COMPLIANT PUBLIC OFFICIALS: Over the past few years, big utilities in these “regulated” states of the southeast – where customers are captive to utility monopolies – have used their enormous financial and lobbying muscle to pressure compliant regional legislatures into shifting the immense risks of new plants, including prepayment, onto customers. One result is that – if ever completed – dozens of coal and nuclear plants would very likely sell power to other regions.
While southeastern customers would bear the financial impact, health damage and hazards of coal and nuclear energy, power companies would reap enhanced profits from soaring power bills based on multi-billion dollar plants from sales outside the Southeast. One key incentive to over-build new big plants lies in the fact that many existing plants are fully depreciated, meaning they are no longer counted as assets in the rate base on which utility profits are calculated.
Five new coal and nuclear plants planned for the Carolinas by North Carolina-based Duke Energy and Progress Energy are so financially risky and have such significant environmental impacts, they should be summarily taken out of the plans, NC WARN attorney John Runkle stated in our filing before the NC Utilities Commission today. Collectively, those plants have nearly tripled in estimated cost – possibly up to $38 billion – while still on the drawing board.
OVER-PROJECTION: Since the last presidential election and a promise of billions in taxpayer subsidies for coal and nuclear plants, southern power companies have pressed an aggressive public relations campaign arguing that growing annual demand exceeds two percent – a figure that’s become a utility version of an urban legend – and arguing that dozens of plants must be built to meet this demand.
Even SERC confirms that regional utility growth projections have plummeted by over 40% since 2002.

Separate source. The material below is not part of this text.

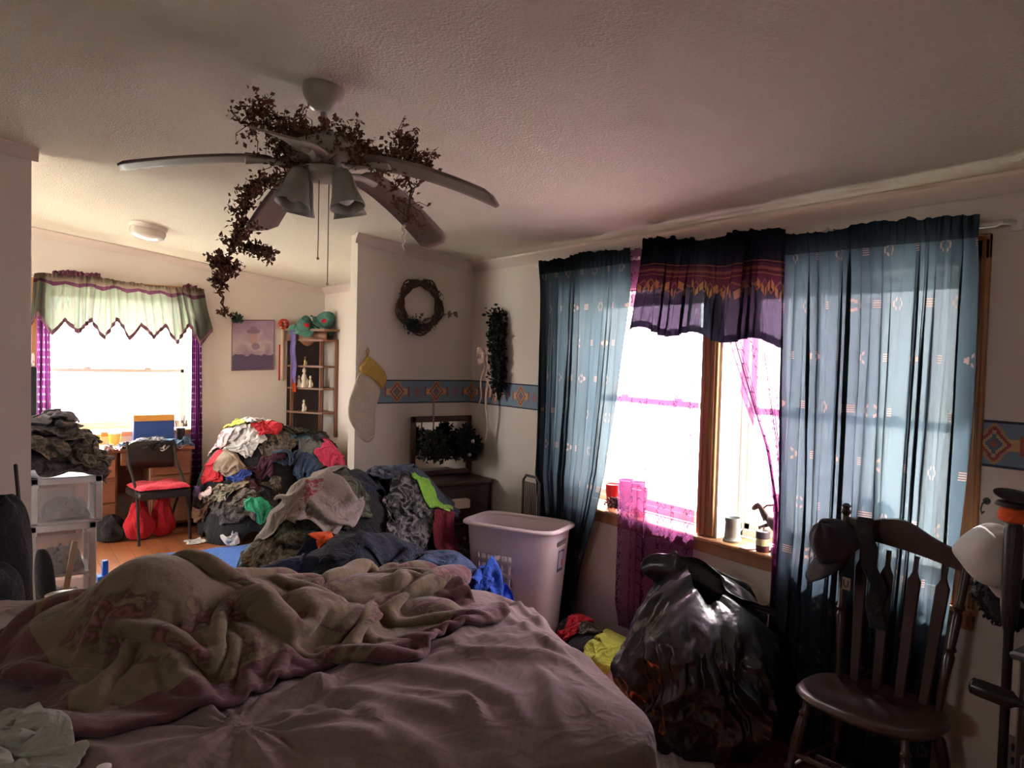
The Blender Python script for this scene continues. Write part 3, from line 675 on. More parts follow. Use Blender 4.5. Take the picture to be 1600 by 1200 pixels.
# ------------------------------------------------------------------ plastic drawer towers with the camouflage coats
pfr = plain('white_plastic_frame', (.62, .62, .66), .35)
clr = Mat('cloudy_plastic', (.5, .5, .55), .3); clr.set('Alpha', .28)
def drawer_unit(x0, x1, y0, y1, z0, rows, label, grp=None):
    t = thing('plastic_drawer_unit', label, 'drawer unit', ((x0+x1)/2, (y0+y1)/2, z0), grp); z = z0; p = .042
    hh = sum(rows)+p
    for xx in (x0, x1-p):
        for yy in (y0, y1-p): B().box((xx, yy, z0), (xx+p, yy+p, z0+hh), bevel=.006).obj('post', pfr, t)
    for r, h in enumerate(rows):
        B().box((x0, y0, z), (x1, y1, z+.018), bevel=.005).obj('shelf_frame', pfr, t)
        d = B(); xi0, xi1, yi0, yi1, zi0, zi1 = x0+p+.004, x1-p-.004, y0-.012, y1-.03, z+.03, z+h-.02; w = .004
        d.box((xi0, yi0, zi0), (xi1, yi1, zi0+w)).box((xi0, yi0, zi0), (xi0+w, yi1, zi1)).box((xi1-w, yi0, zi0), (xi1, yi1, zi1)).box((xi0, yi1-w, zi0), (xi1, yi1, zi1)).box((xi0-.01, yi0-w, zi0-.006), (xi1+.01, yi0, zi1+.006))
        dr = d.obj('drawer', clr, t, smooth=False)
        n = 14; G = [[(xi0+.012+(xi1-xi0-.024)*i/(n-1), yi0+.015+(yi1-yi0-.03)*j/(n-1), zi0+w+.003+(h*.5)*max(0, math.sin(PI*i/(n-1))*math.sin(PI*j/(n-1)))**.35*(.75+.35*mnoise.noise((i*.5, j*.5, r+z0)))) for j in range(n)] for i in range(n)]
        B().grid(G).obj('drawer_contents', fabric('stored_cloth_%d' % (r % 3), ((.45, .42, .43), (.2, .18, .2), (.6, .5, .5))[r % 3], ((.2, .18, .2), (.08, .08, .1), (.3, .1, .12))[r % 3], 'dots'), dr)
        z += h
    B().box((x0, y0, z), (x1, y1, z+p), bevel=.006).obj('top_frame', pfr, t)
    stamp_box(x0, x1, y0, y1, z+p); return z+p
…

But in NC WARN’s brief to the Commission relating to a long-term planning docket, attorney Runkle explains how the growth projections are exaggerated. In North Carolina, for example, demand growth between 2001 and 2006 was less than one-third the widely hailed 2% figure. Conventional thinking about long-term southeastern growth is also challenged by continuing losses in manufacturing, an overbuilt commercial sector, an economy being hammered indefinitely by drought, severe storms and other impacts of accelerating climate change, and a national recession of unknown length.
WASTING ENERGY vs TRUE SECURITY: The filing contends that despite a two-year image-polishing PR drive touting Duke’s commitment to go green, its long-range forecasts on energy efficiency can barely be seen on the charts – under 2% total for the next 20 years. In fact, both Duke Energy and Progress Energy use multiple programs that encourage customers to use more electricity. One such program was banned by the NC Commission last Friday, but 170,000 customers were grandfathered into the plan, so they will be wasting up to 30% during peak usage periods for years to come.

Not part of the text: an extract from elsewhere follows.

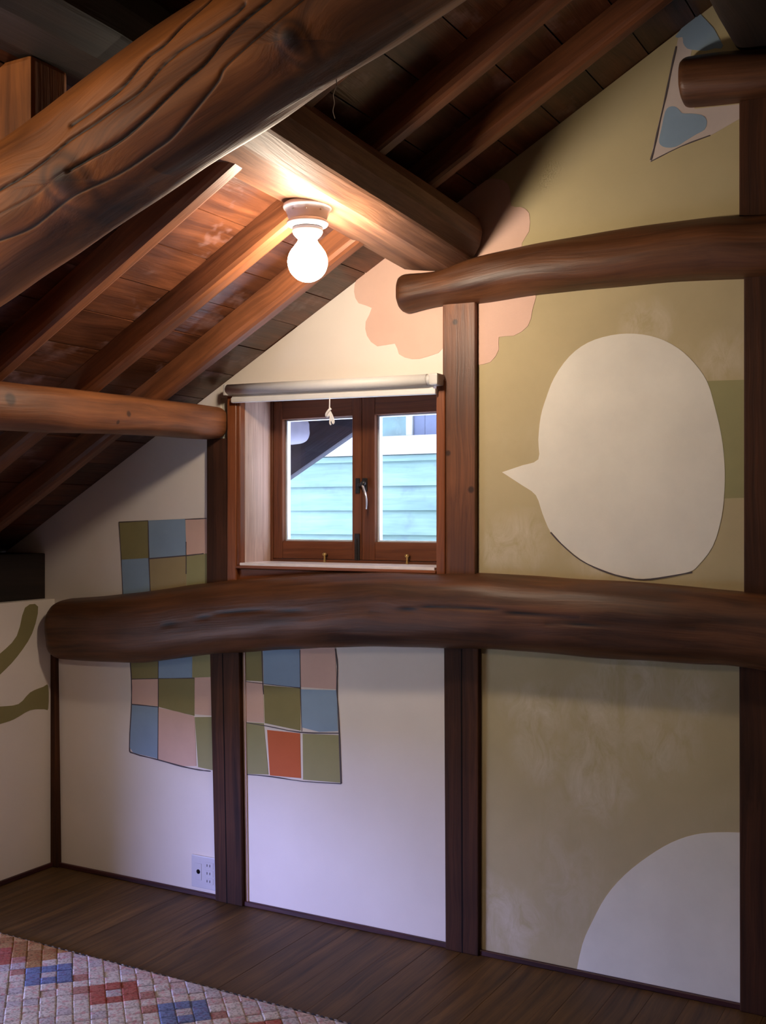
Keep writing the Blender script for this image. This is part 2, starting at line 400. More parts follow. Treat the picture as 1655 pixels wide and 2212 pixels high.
M['nb_curtain'] = plain('neighbour_curtain', (0.06, 0.072, 0.11), 0.8, var=0.3, scale=6)
M['barge'] = wood('hazed_barge_board', (0.018, 0.016, 0.028), (0.05, 0.043, 0.075), rough=0.6)  # bluish haze of the window glass mixed into the wood colour
M['log_end'] = plain('daylit_log_end', (0.19, 0.175, 0.23), 0.6, var=0.25, scale=8)  # same log as indoors; the daylight on it is painted as pale lavender
M['rug_edge'] = plain('rug_cord', (0.30, 0.28, 0.32), 0.9, var=0.5, scale=70)
M['rug_cord_dark'] = plain('rug_cord_dark', (0.03, 0.03, 0.05), 0.9)
M['rug_base'] = plain('rug_backing', (0.10, 0.08, 0.11), 0.95)
M['thread'] = plain('dusty_thread', (0.40, 0.30, 0.24), 0.9)
RUGC = {'white': (0.56, 0.50, 0.50), 'pinkish': (0.50, 0.39, 0.40), 'lilac': (0.46, 0.41, 0.46), 'blue': (0.16, 0.20, 0.38), 'red': (0.36, 0.12, 0.10),
        'rose': (0.38, 0.20, 0.18), 'brown': (0.30, 0.155, 0.07), 'ochre': (0.36, 0.21, 0.10)}


def rug_mat(name, c):
    m, nt, b = new_mat(name)
    tc = N(nt, 'ShaderNodeNewGeometry')
    n = N(nt, 'ShaderNodeTexNoise', i_Scale=140.0, i_Detail=3.0)
    nt.links.new(tc.outputs['Position'], n.inputs['Vector'])
    f = ramp(nt, n.outputs['Fac'], [(0.35, 0.55), (0.55, 1.0)])
    col = mix(nt, 1.0, c, f, 'MULTIPLY')
    n2 = N(nt, 'ShaderNodeTexNoise', i_Scale=75.0, i_Detail=1.0)
    nt.links.new(tc.outputs['Position'], n2.inputs['Vector'])
    f2 = ramp(nt, n2.outputs['Fac'], [(0.56, 0.0), (0.64, 0.55)])
    col = mix(nt, f2, col, (c[0] * 0.9, c[1] * 0.45, c[2] * 0.5))
    nt.links.new(col, b.inputs['Base Color'])
    b.inputs['Roughness'].default_value = 0.95
    b.inputs['Specular IOR Level'].default_value = 0.1
    return m


for k, c in RUGC.items():
    M['rug_' + k] = rug_mat('rug_' + k, c)

# ------------------------------------------------------------------ object helpers
WORLD = {}


def tag(o, label=None, cat=None, group=None, kind=None):
    if label:
        o['label'] = label
    if cat:
        o['category'] = cat
    if group:
        o['group'] = group
    if kind:
        o['kind'] = kind
    return o


def empty(name, loc, parent=None):
    o = bpy.data.objects.new(name, None)
    o.empty_display_size = 0.05
    COL.objects.link(o)
    loc = Vector(loc)
    pw = WORLD[parent.name] if parent else Vector((0, 0, 0))
    o.location = loc - pw
    if parent:
        o.parent = parent
    WORLD[o.name] = loc
    return o


def link(name, me, loc, parent=None):
    o = bpy.data.objects.new(name, me)
    COL.objects.link(o)
    loc = Vector(loc)
    pw = WORLD[parent.name] if parent else Vector((0, 0, 0))
    o.location = loc - pw
    if parent:
        o.parent = parent
    WORLD[o.name] = loc
    return o


def finish(name, bm, mat, parent=None, axis=None, smooth=False, grain=None, origin=None):
    """bmesh in world coordinates -> object with its origin at the middle of its base"""
    bmesh.ops.recalc_face_normals(bm, faces=bm.faces)
    co = np.array([v.co[:] for v in bm.verts])
    lo, hi = co.min(0), co.max(0)
    org = Vector(((lo[0] + hi[0]) / 2, (lo[1] + hi[1]) / 2, lo[2])) if origin is None else Vector(origin)
    me = bpy.data.meshes.new(name)
    if grain is None:
        ax = axis if axis is not None else np.eye(3)[int(np.argmax(hi - lo))]
        ax = np.array(ax, float)
        ax /= np.linalg.norm(ax)
        up = np.array((0, 0, 1.0)) if abs(ax[2]) < 0.9 else np.array((0, 1.0, 0))
        b1 = np.cross(up, ax)
        b1 /= np.linalg.norm(b1)
        b2 = np.cross(ax, b1)
        rel = co - co.mean(0)
        grain = np.stack([rel @ ax, rel @ b1, rel @ b2], 1)
    for v in bm.verts:
        v.co -= org
    if smooth:
        for f in bm.faces:
            f.smooth = True
    bm.to_mesh(me)
    bm.free()
    a = me.attributes.new('grain', 'FLOAT_VECTOR', 'POINT')
    a.data.foreach_set('vector', np.asarray(grain, dtype=np.float32).ravel())
    me.materials.append(mat)
    return link(name, me, org, parent)


def box_bm(bm, lo, hi, bevel=0.0, seg=1):
    c = [Vector((lo[0] if i & 1 == 0 else hi[0], lo[1] if i & 2 == 0 else hi[1], lo[2] if i & 4 == 0 else hi[2])) for i in range(8)]
    return hexa_bm(bm, c, bevel, seg)


def hexa_bm(bm, c, bevel=0.0, seg=1):
    v = [bm.verts.new(p) for p in c]
    fs = [bm.faces.new([v[i] for i in q]) for q in ((0, 2, 3, 1), (4, 5, 7, 6), (0, 1, 5, 4), (2, 6, 7, 3), (0, 4, 6, 2), (1, 3, 7, 5))]
    if bevel > 0:
        es = list({e for f in fs for e in f.edges})
        bmesh.ops.bevel(bm, geom=es, offset=bevel, segments=seg, affect='EDGES', profile=0.6)
    return bm


def box(name, lo, hi, mat, parent=None, bevel=0.003, seg=1, axis=None):
    return finish(name, box_bm(bmesh.new(), lo, hi, bevel, seg), mat, parent, axis)


def bar_bm(bm, p0, p1, wv, hv, bevel=0.0, seg=1):
    """box from p0 to p1 with half width vector wv and half height vector hv"""
    p0, p1, wv, hv = map(Vector, (p0, p1, wv, hv))
    c = []
    for i in range(8):
        c.append((p0 if i & 1 == 0 else p1) + (wv if i & 2 else -wv) + (hv if i & 4 else -hv))
    return hexa_bm(bm, c, bevel, seg)


def poly_slab(name, pts, y0, y1, mat, parent=None, plane='y'):
    """outline in (x,z) extruded from y0 (back) to y1 (front); plane 'x' takes (y,z) and extrudes along x"""
    bm = bmesh.new()
    f3 = (lambda p, d: (p[0], d, p[1])) if plane == 'y' else (lambda p, d: (d, p[0], p[1]))
    a = [bm.verts.new(f3(p, y1)) for p in pts]
    b = [bm.verts.new(f3(p, y0)) for p in pts]
    f = bm.faces.new(a)
    n = len(pts)
    for i in range(n):
        bm.faces.new((a[i], a[(i + 1) % n], b[(i + 1) % n], b[i]))
    bm.normal_update()
    bmesh.ops.triangulate(bm, faces=[f])
    return finish(name, bm, mat, parent)


def catmull(P, sub, closed=False):
    P = [np.array(p, float) for p in P]
    n = len(P)
    out = []
    rng = range(n if closed else n - 1)
    for i in rng:
        g = (lambda k: P[k % n]) if closed else (lambda k: P[min(max(k, 0), n - 1)])
        p0, p1, p2, p3 = g(i - 1), g(i), g(i + 1), g(i + 2)
        for j in range(sub):
            t = j / sub
            out.append(0.5 * (2 * p1 + (p2 - p0) * t + (2 * p0 - 5 * p1 + 4 * p2 - p3) * t * t + (3 * p1 - p0 - 3 * p2 + p3) * t ** 3))
    if not closed:
        out.append(P[-1])
    return out


def seg_dist(X, Z, line):
    d = np.full(X.shape, 1e9)
    for (x0, z0), (x1, z1) in zip(line[:-1], line[1:]):
        dx, dz = x1 - x0, z1 - z0
        t = np.clip(((X - x0) * dx + (Z - z0) * dz) / (dx * dx + dz * dz + 1e-12), 0, 1)
        d = np.minimum(d, np.hypot(X - x0 - t * dx, Z - z0 - t * dz))
    return d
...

Plants planned by Duke and Progress in the Carolinas could cost the average North Carolina family at least $12,000 through higher bills. Less than half that amount could make every home energy efficient, including installation of solar hot water. This move would be a tremendous economic benefit for the State, creating tens of thousands of jobs, and would be the fastest way to reduce greenhouse gases.
A TIME FOR CONSERVATISM: Billions of dollars could be wasted if the utilities’ cost projections and demand forecasts are wrong again. In the 1980s, many rate commissions erred badly by going along with power companies’ inflated demand projections and cost-plus projects, with the result that some 60 nuclear plants had to be cancelled in midstream, nine in the Carolinas alone. We now need our utilities commissioners to be conservative in these shaky and fast-changing economic times.
If these projected new coal- and nuclear-fired plants had to compete in open market, they’d never be built. They’re moving ahead only because of their regulated, or protected, status, along with the promise of billions in federal public subsidies that siphon off resources which should go toward efficient energy.
If the technical experts and public interest groups are wrong about efficiency and renewables, the power companies can always compensate by quickly building more natural gas-fired plants and cogeneration – with no risk that customers would “freeze in the dark.” But if the utilities are wrong, and drag society through years of fighting over new plants, we’ll have ruined any chance of averting climate catastrophe.
The encouragement of energy efficiency and renewable energy sources has become a significant part of State policy. Nuclear and coal plants have such high costs, uncertainties and adverse environmental impacts, they should not be part of our energy future.